Exclude the pictures and reproduce the remaining data exactly as written.

— START OF Recorded information —

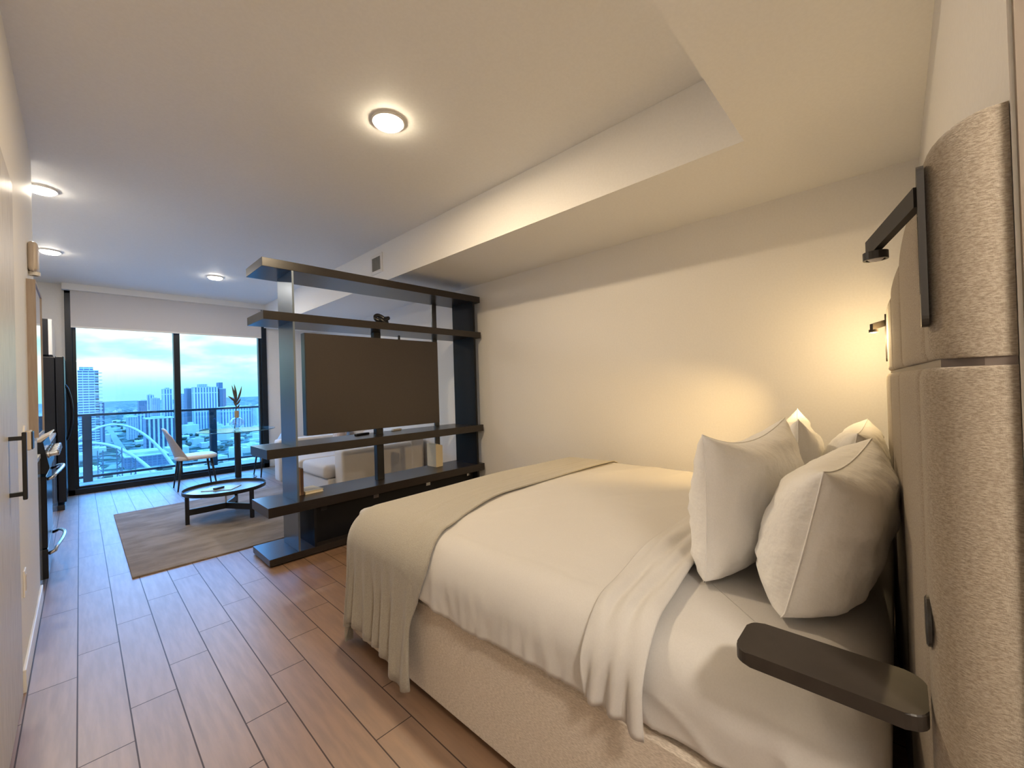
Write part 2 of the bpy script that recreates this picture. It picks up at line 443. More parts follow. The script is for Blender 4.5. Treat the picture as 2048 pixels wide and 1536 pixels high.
def top_z(x, y):
    return .655 + .012*sin(pi*max(0, min(1, (x-BX0)/(BX1-BX0)))) + .006*noise.noise(Vector((x*2.2, y*2.2, 1.7)))

def drape(p, q, off_, r=.13, ztop=None, inset=0.0, wave=None):
    """flat cloth point (p,q) laid over the bed block -> 3D position"""
    x0, x1, y0, y1 = BX0+r+inset, BX1-r, BY0-9, BY1-r
    cx, cy = max(x0, min(x1, p)), max(y0, min(y1, q))
    dx, dy = p-cx, q-cy
    d = hypot(dx, dy)
    zt = top_z(cx, cy)+off_
    if d < 1e-7: return Vector((p, q, zt)), 0.0
    nx, ny = dx/d, dy/d
    R = r+off_
    if d < R*pi/2:
        rho, drop = R*sin(d/R), R*(1-cos(d/R))
    else:
        rho, drop = R, R+d-R*pi/2
    if wave:
        rho += wave(p, q, cx, cy, nx, ny, drop)
    return Vector((cx+nx*rho, cy+ny*rho, zt-drop)), drop

def cloth_obj(name, m, pfun, nu, nv, thick, parent=None, origin=(0, 0, 0)):
    bm = bmesh.new()
    g = [[bm.verts.new(pfun(i/nu, j/nv)) for j in range(nv+1)] for i in range(nu+1)]
    for i in range(nu):
        for j in range(nv): bm.faces.new((g[i][j], g[i+1][j], g[i+1][j+1], g[i][j+1]))
    off(bm, origin)
    o = new_obj(name, bm, m, parent, smooth=True)
    s = o.modifiers.new('thickness', 'SOLIDIFY'); s.thickness = thick; s.offset = 0
    return o

# mattress with fitted sheet
def mattress_bm():
    bm = bmesh.new(); nu, nv = 90, 70
    r = .12
    sx0, sx1, sy0, sy1 = BX0+.012, BX1-.012, .03, BY1-.03
    zs = [.418, .43, .47, .50, .53, .56]
    rings = []
    def ring(o_, z):
        pts = []
        P = rrect(sx0+o_, sx1-o_, sy0+o_, sy1-o_, max(.02, .11-o_), 5)
        # subdivide
        n = len(P)
        for i in range(n):
            a, b2 = Vector(P[i]), Vector(P[(i+1) % n]); k = max(1, int((b2-a).length/.012))
            for s in range(k): pts.append(a+(b2-a)*s/k)
        return pts
    base = ring(0, 0)
    prof = [(.02, .418), (0, .435)]+[(0, z) for z in (.445, .455, .465, .475, .485, .495, .505, .515, .523)]
    for i in range(1, 7):
        a = pi/2*i/6; prof.append((.12*(1-cos(a)), .53+.118*sin(a)))
    cx, cy = (sx0+sx1)/2, (sy0+sy1)/2
    out = []
    for o_, z in prof:
        L = []
        for p in base:
            v = Vector((cx-p.x, cy-p.y));
            x = p.x+(1 if p.x < cx else -1)*o_*sst(0, .14, abs(p.x-cx)-(sx1-sx0)/2+.14)
            y = p.y+(1 if p.y < cy else -1)*o_*sst(0, .14, abs(p.y-cy)-(sy1-sy0)/2+.14)
            w_ = .006*noise.noise(Vector((p.x*3, p.y*5, z*6)))*sst(.66, .5, z) if False else .0
            zz = z
            if z < .53 and p.x < cx: x += .010*noise.noise(Vector((0, p.y*7+z*3, z*6)))-.008*(1-abs(noise.noise(Vector((p.y*7-z*5, z*3, 4)))))**7+.004
            L.append(bm.verts.new((x, y, zz)))
        out.append(L)
    n = len(base)
    for A, B in zip(out, out[1:]):
        for i in range(n): bm.faces.new((A[i], A[(i+1) % n], B[(i+1) % n], B[i]))
    bm.faces.new(out[0])
    # top: shrink rings towards the centre
    prev = out[-1]
    for s in (.8, .55, .3, .12):
        L = []
        for v in out[-1]:
            x = cx+(v.co.x-cx)*s; y = cy+(v.co.y-cy)*s
            L.append(bm.verts.new((x, y, .648+.006*(1-s)+.003*noise.noise(Vector((x*4, y*4, 0))))))
        for i in range(n): bm.faces.new((prev[i], prev[(i+1) % n], L[(i+1) % n], L[i]))
        prev = L
    bm.faces.new(prev)
    return bm
mt = new_obj('mattress', off(mattress_bm(), BO), M['sheet'], bed, smooth=True)
mt['label'] = 'white mattress in a fitted sheet'

# flat white sheet over the bed, tucked short at the near side
arc = lambda r: r*pi/2
def sheet_wave(p, q, cx, cy, nx, ny, drop):
    k = sst(.05, .22, drop)
    s = q if abs(nx) > .5 else p
    return k*(.011*noise.noise(Vector((s*9-drop*2, drop*2.5, 3.1)))+.008*noise.noise(Vector((s*26+drop*3, drop*2.2, 9)))+.007)
def ridge(x, y, z): return (1-abs(noise.noise(Vector((x, y, z)))))**7
def sheet_fn(u, v):
    q = .50+v*(2.47-.50)
    near = .93+.13-.13*pi/2-.102-.006*sin(q*7)-.010*noise.noise(Vector((q*4, 0, 5)))
    far = BX1-.13+.13*pi/2+.05
    p = near+u*(far-near)
    P, dr = drape(p, q, .008, .13, wave=sheet_wave)
    k = sst(.03, .2, dr)
    P.x -= k*(.006*ridge(q*11+dr*4, dr*2.2, 1.1)+.004*ridge(q*24-dr*3, dr*2.5, 6.3))
    P.z += .0035*ridge(q*2.6+p*.5, p*.9+q*.5, 2.2)*sst(.12, 0, dr)+.003*ridge(q*3.2+p*2.2, p*.8, 4.2)*sst(.12, 0, dr)
    if dr == 0:  # soft creases on top
        P.z += .004*noise.noise(Vector((p*1.3, q*5.0, 0)))+.0025*noise.noise(Vector((p*14, q*3, 4)))*sst(1.3, .7, q)
    return P
sh = cloth_obj('bed_sheet', M['sheet'], sheet_fn, 190, 190, .006)
tag(sh, 'smooth white flat sheet spread over the bed, hanging over its near side', 'sheet')

# turned-down cuff of the sheet
def cuff_wave(p, q, cx, cy, nx, ny, drop):
    k = sst(.02, .18, drop)
    s = q-.12*drop
    return k*(.011*sin(s*115+3*noise.noise(Vector((s*6, drop*3, 0))))*sst(0, .22, drop)+.010*noise.noise(Vector((s*14, drop*2, 2)))+.012)
def cuff_fn(u, v):
    near = .93+.13-.13*pi/2-.112-.02*(1-v)
    far = BX1-.13+.13*pi/2+.02
    p = near+u*(far-near)
    k = sst(1.5, .9, p)
    y0 = .50-.045*k
    y1 = .68-.055*k+.012*noise.noise(Vector((p*2.4, 0, 8)))
    q = y0+v*(y1-y0)
    P, dr = drape(p, q, .020, .13, wave=cuff_wave)
    P.z += (.004*sin(v*19+4*noise.noise(Vector((p*1.5, v, 0))))+.008*noise.noise(Vector((p*2.2+v*1.5, v*5-p*2, 2))))*sst(.10, .0, dr)
    P.z += .006*(1-abs(2*v-1)**6)
    return P
cf = cloth_obj('sheet_cuff', M['sheet'], cuff_fn, 150, 46, .007, sh)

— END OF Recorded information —

Answer to this task:
Write part 2 of the bpy script that recreates this picture. It picks up at line 443. More parts follow. The script is for Blender 4.5. Treat the picture as 2048 pixels wide and 1536 pixels high.
def top_z(x, y):
    return .655 + .012*sin(pi*max(0, min(1, (x-BX0)/(BX1-BX0)))) + .006*noise.noise(Vector((x*2.2, y*2.2, 1.7)))

def drape(p, q, off_, r=.13, ztop=None, inset=0.0, wave=None):
    """flat cloth point (p,q) laid over the bed block -> 3D position"""
    x0, x1, y0, y1 = BX0+r+inset, BX1-r, BY0-9, BY1-r
    cx, cy = max(x0, min(x1, p)), max(y0, min(y1, q))
    dx, dy = p-cx, q-cy
    d = hypot(dx, dy)
    zt = top_z(cx, cy)+off_
    if d < 1e-7: return Vector((p, q, zt)), 0.0
    nx, ny = dx/d, dy/d
    R = r+off_
    if d < R*pi/2:
        rho, drop = R*sin(d/R), R*(1-cos(d/R))
    else:
        rho, drop = R, R+d-R*pi/2
    if wave:
        rho += wave(p, q, cx, cy, nx, ny, drop)
    return Vector((cx+nx*rho, cy+ny*rho, zt-drop)), drop

def cloth_obj(name, m, pfun, nu, nv, thick, parent=None, origin=(0, 0, 0)):
    bm = bmesh.new()
    g = [[bm.verts.new(pfun(i/nu, j/nv)) for j in range(nv+1)] for i in range(nu+1)]
    for i in range(nu):
        for j in range(nv): bm.faces.new((g[i][j], g[i+1][j], g[i+1][j+1], g[i][j+1]))
    off(bm, origin)
    o = new_obj(name, bm, m, parent, smooth=True)
    s = o.modifiers.new('thickness', 'SOLIDIFY'); s.thickness = thick; s.offset = 0
    return o

# mattress with fitted sheet
def mattress_bm():
    bm = bmesh.new(); nu, nv = 90, 70
    r = .12
    sx0, sx1, sy0, sy1 = BX0+.012, BX1-.012, .03, BY1-.03
    zs = [.418, .43, .47, .50, .53, .56]
    rings = []
    def ring(o_, z):
        pts = []
        P = rrect(sx0+o_, sx1-o_, sy0+o_, sy1-o_, max(.02, .11-o_), 5)
        # subdivide
        n = len(P)
        for i in range(n):
            a, b2 = Vector(P[i]), Vector(P[(i+1) % n]); k = max(1, int((b2-a).length/.012))
            for s in range(k): pts.append(a+(b2-a)*s/k)
        return pts
    base = ring(0, 0)
    prof = [(.02, .418), (0, .435)]+[(0, z) for z in (.445, .455, .465, .475, .485, .495, .505, .515, .523)]
    for i in range(1, 7):
        a = pi/2*i/6; prof.append((.12*(1-cos(a)), .53+.118*sin(a)))
    cx, cy = (sx0+sx1)/2, (sy0+sy1)/2
    out = []
    for o_, z in prof:
        L = []
        for p in base:
            v = Vector((cx-p.x, cy-p.y));
            x = p.x+(1 if p.x < cx else -1)*o_*sst(0, .14, abs(p.x-cx)-(sx1-sx0)/2+.14)
            y = p.y+(1 if p.y < cy else -1)*o_*sst(0, .14, abs(p.y-cy)-(sy1-sy0)/2+.14)
            w_ = .006*noise.noise(Vector((p.x*3, p.y*5, z*6)))*sst(.66, .5, z) if False else .0
            zz = z
            if z < .53 and p.x < cx: x += .010*noise.noise(Vector((0, p.y*7+z*3, z*6)))-.008*(1-abs(noise.noise(Vector((p.y*7-z*5, z*3, 4)))))**7+.004
            L.append(bm.verts.new((x, y, zz)))
        out.append(L)
    n = len(base)
    for A, B in zip(out, out[1:]):
        for i in range(n): bm.faces.new((A[i], A[(i+1) % n], B[(i+1) % n], B[i]))
    bm.faces.new(out[0])
    # top: shrink rings towards the centre
    prev = out[-1]
    for s in (.8, .55, .3, .12):
        L = []
        for v in out[-1]:
            x = cx+(v.co.x-cx)*s; y = cy+(v.co.y-cy)*s
            L.append(bm.verts.new((x, y, .648+.006*(1-s)+.003*noise.noise(Vector((x*4, y*4, 0))))))
        for i in range(n): bm.faces.new((prev[i], prev[(i+1) % n], L[(i+1) % n], L[i]))
        prev = L
    bm.faces.new(prev)
    return bm
mt = new_obj('mattress', off(mattress_bm(), BO), M['sheet'], bed, smooth=True)
mt['label'] = 'white mattress in a fitted sheet'

# flat white sheet over the bed, tucked short at the near side
arc = lambda r: r*pi/2
def sheet_wave(p, q, cx, cy, nx, ny, drop):
    k = sst(.05, .22, drop)
    s = q if abs(nx) > .5 else p
    return k*(.011*noise.noise(Vector((s*9-drop*2, drop*2.5, 3.1)))+.008*noise.noise(Vector((s*26+drop*3, drop*2.2, 9)))+.007)
def ridge(x, y, z): return (1-abs(noise.noise(Vector((x, y, z)))))**7
def sheet_fn(u, v):
    q = .50+v*(2.47-.50)
    near = .93+.13-.13*pi/2-.102-.006*sin(q*7)-.010*noise.noise(Vector((q*4, 0, 5)))
    far = BX1-.13+.13*pi/2+.05
    p = near+u*(far-near)
    P, dr = drape(p, q, .008, .13, wave=sheet_wave)
    k = sst(.03, .2, dr)
    P.x -= k*(.006*ridge(q*11+dr*4, dr*2.2, 1.1)+.004*ridge(q*24-dr*3, dr*2.5, 6.3))
    P.z += .0035*ridge(q*2.6+p*.5, p*.9+q*.5, 2.2)*sst(.12, 0, dr)+.003*ridge(q*3.2+p*2.2, p*.8, 4.2)*sst(.12, 0, dr)
    if dr == 0:  # soft creases on top
        P.z += .004*noise.noise(Vector((p*1.3, q*5.0, 0)))+.0025*noise.noise(Vector((p*14, q*3, 4)))*sst(1.3, .7, q)
    return P
sh = cloth_obj('bed_sheet', M['sheet'], sheet_fn, 190, 190, .006)
tag(sh, 'smooth white flat sheet spread over the bed, hanging over its near side', 'sheet')

# turned-down cuff of the sheet
def cuff_wave(p, q, cx, cy, nx, ny, drop):
    k = sst(.02, .18, drop)
    s = q-.12*drop
    return k*(.011*sin(s*115+3*noise.noise(Vector((s*6, drop*3, 0))))*sst(0, .22, drop)+.010*noise.noise(Vector((s*14, drop*2, 2)))+.012)
def cuff_fn(u, v):
    near = .93+.13-.13*pi/2-.112-.02*(1-v)
    far = BX1-.13+.13*pi/2+.02
    p = near+u*(far-near)
    k = sst(1.5, .9, p)
    y0 = .50-.045*k
    y1 = .68-.055*k+.012*noise.noise(Vector((p*2.4, 0, 8)))
    q = y0+v*(y1-y0)
    P, dr = drape(p, q, .020, .13, wave=cuff_wave)
    P.z += (.004*sin(v*19+4*noise.noise(Vector((p*1.5, v, 0))))+.008*noise.noise(Vector((p*2.2+v*1.5, v*5-p*2, 2))))*sst(.10, .0, dr)
    P.z += .006*(1-abs(2*v-1)**6)
    return P
cf = cloth_obj('sheet_cuff', M['sheet'], cuff_fn, 150, 46, .007, sh)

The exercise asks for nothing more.